A new study has found that the switch from coal to natural gas hasn't just reduced greenhouse gas emissions from energy, it has reduced water usage. That is even factoring in water used during hydraulic fracturing - fracking - and shale gas generation.

“For every megawatt of electricity produced using natural gas instead of coal, the amount of water withdrawn from local rivers and groundwater is reduced by 10,500 gallons, the equivalent of a 100-day water supply for a typical American household,” said Andrew Kondash, Ph.D., a postdoctoral researcher at Duke, who led the study. Water consumption – the amount of water used by a power plant and never returned to the environment – drops by 260 gallons per megawatt, he said.  

At these rates of reduction, if the rise of shale gas as an energy source and the decline of coal continues through the next decade, by 2030 about 483 billion cubic meters of water will be saved each year.

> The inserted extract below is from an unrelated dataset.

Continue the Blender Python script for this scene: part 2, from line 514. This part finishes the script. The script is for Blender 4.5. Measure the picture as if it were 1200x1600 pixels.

If all coal-fired power plants are converted to natural gas, the annual water savings will reach 12,250 billion gallons – 260 percent of current annual U.S. industrial water use.

Though important, water is recyclable. America ramped up coal usage as environmental claims about nuclear power caused that green energy to go into decline, and it brought emissions up as well, but there is one place that the war on coal should not take hold; developing nations.

A billion people currently use dung and wood for cooking and energy and emissions in those countries would decline rapidly if they could use centralized energy. The United States and others refused to provide World Bank funding to those countries unless they used solar or wind, which is not viable for them. Yet coal is. So a modern clean coal option would actually improve emissions but it is not allowed.